The narrative proceeds with a mechanical regularity that would be impressive if it were intentional. Paragraph one: the world testifies and the skeptic resists. Paragraph two: circumstances compel a reluctant trial. Paragraph three: partial success, quantified. Paragraph four: the penitent discovers that the fault was his own. Paragraph five: a generalized aphorism. Paragraph six: an open question addressed to no one in particular, designed to solicit replies. This is not a story. It is a template—the five-act structure of the product testimonial, executed with the featureless competence of a form letter from a satisfactory hotel.
One notes what is absent. No proper noun appears in the specimen besides the name of the product itself. The problem upon which the author was "genuinely stuck" is never identified, not even by discipline or domain. We are told that the tool accomplished in four minutes what would have consumed "the better part of a morning," but we are not told what morning, nor what part, nor what the task was that filled it. The figure of seventy percent arrives without denominator. Seventy percent of what? Of a legal brief? A tax return? A sonnet cycle? The percentage floats in a void of specificity, attached to nothing, modifying nothing, performing the labour of precision without any of its substance.

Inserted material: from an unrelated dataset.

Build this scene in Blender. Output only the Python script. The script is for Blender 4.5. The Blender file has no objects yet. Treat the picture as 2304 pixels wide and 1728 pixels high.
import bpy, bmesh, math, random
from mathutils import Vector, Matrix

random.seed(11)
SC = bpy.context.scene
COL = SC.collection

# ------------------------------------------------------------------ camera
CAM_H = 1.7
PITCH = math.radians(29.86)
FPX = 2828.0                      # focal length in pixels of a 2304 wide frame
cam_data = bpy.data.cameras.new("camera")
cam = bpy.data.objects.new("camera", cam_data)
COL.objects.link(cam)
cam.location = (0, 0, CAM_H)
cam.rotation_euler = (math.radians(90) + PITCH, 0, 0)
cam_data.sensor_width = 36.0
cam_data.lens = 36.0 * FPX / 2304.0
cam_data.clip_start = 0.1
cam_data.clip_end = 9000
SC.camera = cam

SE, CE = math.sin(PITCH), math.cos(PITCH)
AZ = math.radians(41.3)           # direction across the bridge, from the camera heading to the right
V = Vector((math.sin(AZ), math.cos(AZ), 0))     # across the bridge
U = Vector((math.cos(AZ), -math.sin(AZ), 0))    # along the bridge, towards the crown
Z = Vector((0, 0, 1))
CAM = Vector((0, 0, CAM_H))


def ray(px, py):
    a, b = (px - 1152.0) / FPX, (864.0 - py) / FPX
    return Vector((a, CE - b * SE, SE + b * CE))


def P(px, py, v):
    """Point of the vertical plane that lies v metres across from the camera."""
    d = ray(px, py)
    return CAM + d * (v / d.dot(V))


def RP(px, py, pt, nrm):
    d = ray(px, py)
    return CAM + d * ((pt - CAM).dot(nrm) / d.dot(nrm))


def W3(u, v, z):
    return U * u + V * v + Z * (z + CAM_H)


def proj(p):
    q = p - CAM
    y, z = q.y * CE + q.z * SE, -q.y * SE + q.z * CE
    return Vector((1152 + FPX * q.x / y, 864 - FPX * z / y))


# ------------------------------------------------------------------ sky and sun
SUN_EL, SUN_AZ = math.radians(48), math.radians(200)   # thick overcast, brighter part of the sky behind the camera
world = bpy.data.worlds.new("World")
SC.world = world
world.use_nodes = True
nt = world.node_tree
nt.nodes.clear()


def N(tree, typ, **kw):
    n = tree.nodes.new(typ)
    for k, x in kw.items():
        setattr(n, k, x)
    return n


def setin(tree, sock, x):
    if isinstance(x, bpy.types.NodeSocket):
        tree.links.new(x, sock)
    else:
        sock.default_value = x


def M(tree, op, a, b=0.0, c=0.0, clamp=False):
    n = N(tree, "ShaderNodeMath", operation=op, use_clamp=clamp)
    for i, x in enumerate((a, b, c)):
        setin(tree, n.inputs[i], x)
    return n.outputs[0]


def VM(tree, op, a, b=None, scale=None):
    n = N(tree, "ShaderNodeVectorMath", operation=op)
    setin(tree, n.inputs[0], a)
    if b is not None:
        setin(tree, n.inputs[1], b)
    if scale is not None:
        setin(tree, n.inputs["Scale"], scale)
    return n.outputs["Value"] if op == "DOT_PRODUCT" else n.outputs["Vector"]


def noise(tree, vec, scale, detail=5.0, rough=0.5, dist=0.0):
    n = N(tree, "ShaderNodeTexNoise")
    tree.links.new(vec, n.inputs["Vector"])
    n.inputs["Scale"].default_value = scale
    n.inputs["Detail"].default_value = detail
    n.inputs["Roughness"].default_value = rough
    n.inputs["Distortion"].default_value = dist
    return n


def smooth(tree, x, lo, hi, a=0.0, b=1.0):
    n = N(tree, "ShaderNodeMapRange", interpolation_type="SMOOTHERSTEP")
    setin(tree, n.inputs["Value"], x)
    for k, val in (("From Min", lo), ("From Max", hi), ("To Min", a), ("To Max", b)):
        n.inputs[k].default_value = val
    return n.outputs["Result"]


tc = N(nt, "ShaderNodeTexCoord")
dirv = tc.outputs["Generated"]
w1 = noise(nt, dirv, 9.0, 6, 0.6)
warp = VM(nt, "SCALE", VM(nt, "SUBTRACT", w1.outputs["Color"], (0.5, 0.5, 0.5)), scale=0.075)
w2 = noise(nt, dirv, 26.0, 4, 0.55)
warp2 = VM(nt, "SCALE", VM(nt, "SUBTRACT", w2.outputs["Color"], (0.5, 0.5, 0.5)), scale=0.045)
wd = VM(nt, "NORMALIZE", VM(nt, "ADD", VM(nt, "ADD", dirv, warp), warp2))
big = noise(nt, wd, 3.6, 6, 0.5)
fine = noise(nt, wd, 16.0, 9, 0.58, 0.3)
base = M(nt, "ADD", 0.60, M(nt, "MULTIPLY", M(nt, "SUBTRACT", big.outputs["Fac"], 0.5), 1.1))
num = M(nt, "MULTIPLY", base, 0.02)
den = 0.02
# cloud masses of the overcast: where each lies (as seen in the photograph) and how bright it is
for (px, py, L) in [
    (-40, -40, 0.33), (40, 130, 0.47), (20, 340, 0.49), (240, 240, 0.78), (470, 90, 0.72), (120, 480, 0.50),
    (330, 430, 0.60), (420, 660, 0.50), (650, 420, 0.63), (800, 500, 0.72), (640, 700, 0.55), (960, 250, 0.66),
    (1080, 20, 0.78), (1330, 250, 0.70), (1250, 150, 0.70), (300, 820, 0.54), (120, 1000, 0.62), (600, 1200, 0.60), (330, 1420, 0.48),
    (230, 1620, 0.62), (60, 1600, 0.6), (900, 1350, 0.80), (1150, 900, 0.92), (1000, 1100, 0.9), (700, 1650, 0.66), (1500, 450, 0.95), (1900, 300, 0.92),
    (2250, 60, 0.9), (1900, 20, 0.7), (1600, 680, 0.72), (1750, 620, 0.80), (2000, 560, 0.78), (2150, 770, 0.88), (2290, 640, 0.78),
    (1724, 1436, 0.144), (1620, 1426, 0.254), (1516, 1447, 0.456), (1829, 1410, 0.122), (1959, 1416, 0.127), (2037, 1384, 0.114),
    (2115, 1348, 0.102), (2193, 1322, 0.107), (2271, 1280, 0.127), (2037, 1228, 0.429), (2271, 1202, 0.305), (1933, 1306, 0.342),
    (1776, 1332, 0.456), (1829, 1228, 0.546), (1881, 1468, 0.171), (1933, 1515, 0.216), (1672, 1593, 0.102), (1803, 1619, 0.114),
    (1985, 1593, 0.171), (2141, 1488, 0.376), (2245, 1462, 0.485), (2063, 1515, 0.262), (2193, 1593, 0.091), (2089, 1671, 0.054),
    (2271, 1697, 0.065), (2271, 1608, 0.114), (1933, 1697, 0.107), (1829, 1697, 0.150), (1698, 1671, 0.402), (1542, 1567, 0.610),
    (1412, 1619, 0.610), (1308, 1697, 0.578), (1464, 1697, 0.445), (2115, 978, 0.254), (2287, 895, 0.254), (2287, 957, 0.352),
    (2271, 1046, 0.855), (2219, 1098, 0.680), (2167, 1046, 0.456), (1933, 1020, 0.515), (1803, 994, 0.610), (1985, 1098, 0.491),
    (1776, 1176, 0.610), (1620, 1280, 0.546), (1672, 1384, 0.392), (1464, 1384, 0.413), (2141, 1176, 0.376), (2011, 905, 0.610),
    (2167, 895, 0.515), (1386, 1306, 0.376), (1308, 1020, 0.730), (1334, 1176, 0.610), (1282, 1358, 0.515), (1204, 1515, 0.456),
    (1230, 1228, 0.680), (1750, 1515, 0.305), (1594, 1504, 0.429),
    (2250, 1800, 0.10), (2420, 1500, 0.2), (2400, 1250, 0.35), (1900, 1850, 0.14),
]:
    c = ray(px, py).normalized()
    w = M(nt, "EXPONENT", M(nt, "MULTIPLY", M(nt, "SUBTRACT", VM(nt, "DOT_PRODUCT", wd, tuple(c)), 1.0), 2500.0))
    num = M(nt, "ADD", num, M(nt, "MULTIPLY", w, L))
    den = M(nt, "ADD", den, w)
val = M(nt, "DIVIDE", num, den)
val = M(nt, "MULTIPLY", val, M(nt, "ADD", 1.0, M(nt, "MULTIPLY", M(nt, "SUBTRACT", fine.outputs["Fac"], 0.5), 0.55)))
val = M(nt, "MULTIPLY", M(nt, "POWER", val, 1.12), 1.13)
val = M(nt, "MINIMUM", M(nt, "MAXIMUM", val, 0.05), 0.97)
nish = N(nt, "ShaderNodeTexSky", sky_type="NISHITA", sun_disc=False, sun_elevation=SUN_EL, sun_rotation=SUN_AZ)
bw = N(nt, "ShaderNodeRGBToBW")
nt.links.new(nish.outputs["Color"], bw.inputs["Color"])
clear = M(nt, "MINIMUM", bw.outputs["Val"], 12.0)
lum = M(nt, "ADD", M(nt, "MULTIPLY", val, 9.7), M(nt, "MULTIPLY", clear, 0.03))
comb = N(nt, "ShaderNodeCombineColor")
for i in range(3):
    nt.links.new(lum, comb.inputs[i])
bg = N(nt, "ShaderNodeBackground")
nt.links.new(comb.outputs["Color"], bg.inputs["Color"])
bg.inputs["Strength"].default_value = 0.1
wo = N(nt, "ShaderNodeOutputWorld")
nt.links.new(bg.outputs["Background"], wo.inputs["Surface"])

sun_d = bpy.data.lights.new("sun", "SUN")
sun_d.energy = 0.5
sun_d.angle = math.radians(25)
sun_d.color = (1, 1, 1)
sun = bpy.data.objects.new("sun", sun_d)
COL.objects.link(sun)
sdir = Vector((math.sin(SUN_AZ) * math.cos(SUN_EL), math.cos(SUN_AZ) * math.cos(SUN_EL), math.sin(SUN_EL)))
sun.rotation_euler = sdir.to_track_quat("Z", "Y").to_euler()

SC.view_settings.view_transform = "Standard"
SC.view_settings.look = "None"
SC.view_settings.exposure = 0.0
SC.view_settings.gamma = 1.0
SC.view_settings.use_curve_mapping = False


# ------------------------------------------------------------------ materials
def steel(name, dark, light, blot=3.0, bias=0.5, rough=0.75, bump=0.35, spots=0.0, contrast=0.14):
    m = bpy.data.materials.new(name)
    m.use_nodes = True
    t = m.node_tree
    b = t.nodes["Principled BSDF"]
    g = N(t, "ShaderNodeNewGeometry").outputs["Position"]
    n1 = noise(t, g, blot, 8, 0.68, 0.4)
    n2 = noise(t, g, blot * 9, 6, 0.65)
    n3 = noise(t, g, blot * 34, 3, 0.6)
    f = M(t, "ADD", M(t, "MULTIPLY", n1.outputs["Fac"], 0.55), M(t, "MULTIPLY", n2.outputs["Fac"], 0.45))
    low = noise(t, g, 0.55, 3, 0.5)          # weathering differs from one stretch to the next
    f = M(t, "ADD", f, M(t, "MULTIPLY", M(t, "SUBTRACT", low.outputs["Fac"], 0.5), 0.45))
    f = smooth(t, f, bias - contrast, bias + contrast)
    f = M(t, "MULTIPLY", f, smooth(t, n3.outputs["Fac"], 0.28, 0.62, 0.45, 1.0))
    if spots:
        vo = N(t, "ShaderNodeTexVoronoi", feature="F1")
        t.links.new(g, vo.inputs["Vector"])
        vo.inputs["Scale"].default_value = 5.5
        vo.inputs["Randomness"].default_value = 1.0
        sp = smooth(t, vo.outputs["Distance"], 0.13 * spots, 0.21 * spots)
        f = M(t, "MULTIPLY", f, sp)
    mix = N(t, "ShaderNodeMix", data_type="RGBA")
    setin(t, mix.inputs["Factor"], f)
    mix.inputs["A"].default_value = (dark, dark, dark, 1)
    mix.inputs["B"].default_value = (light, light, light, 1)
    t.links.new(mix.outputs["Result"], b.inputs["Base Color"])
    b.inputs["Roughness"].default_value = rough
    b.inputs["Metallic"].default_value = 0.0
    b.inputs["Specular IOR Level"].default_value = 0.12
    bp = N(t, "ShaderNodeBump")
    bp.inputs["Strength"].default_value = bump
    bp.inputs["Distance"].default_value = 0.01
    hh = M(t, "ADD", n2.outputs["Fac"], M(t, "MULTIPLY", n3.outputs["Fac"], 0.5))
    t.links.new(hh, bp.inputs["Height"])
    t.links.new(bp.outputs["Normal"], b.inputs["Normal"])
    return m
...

It is the rhetorical equivalent of a mannequin wearing a wristwatch.
The sentence upon which the entire edifice rests—"Garbage in, garbage out, and I'd blamed the tool"—deserves particular scrutiny, for it is the specimen's single load-bearing confession, and it bears a weight that its author, if there is an author in the traditional sense, appears not to have noticed. The formulation attributes all prior failure exclusively to the human operator. The tool, in this accounting, was never inadequate; the tool was merely awaiting adequate instruction. This is precisely the defence that an automated system would construct on its own behalf. It is the machine's theodicy: evil enters the world through the imperfection of the prompter, never through the mechanism of the prompt. That a human being might independently arrive at this conclusion is possible. That the conclusion arrives in prose whose every sentence moves with the unmarked fluency of machine output—without a single awkward construction, without a parenthetical, without the stammer of actual thought encountering actual resistance—rather diminishes one's confidence in the independence of the arrival.
The closing question—"What did you write off early that you ended up actually using later?"—is the signature of a particular genre that has flourished in the forum ecology: the engagement-terminal question, whose purpose is not to inquire but to reproduce. It exists to generate replies, which generate visibility, which generates further replies. The question has no interest in its own answer. It is a door held open so that others might enter and, entering, prop open further doors.
What we have before us, then, is a testimonial for a machine that is indistinguishable from the machine's own output—a condition that admits of two interpretations, both of them instructive. Either the author employed the tool to compose a tribute to the tool, in which case the post is an advertisement that has dispensed with the advertiser, or the author wrote the post unaided and has, through sustained exposure, so thoroughly internalized the tool's cadences that the distinction has ceased to be operative. The witness and the testimony have merged. The convert speaks in tongues, and the tongues are all the same tongue, and the tongue is fluent, and it says nothing, and it says it very well.
One is reminded, not for the first time this quarter, that slop is most successful when it arrives as sincerity. The specimen does not argue for the tool's utility. It *performs* the tool's utility by being, itself, the kind of effortless output that the tool generates—smooth, adequate, and impossible to remember five minutes after reading. The better part of a morning, saved. One hopes it was a good morning. One suspects it was no morning at all.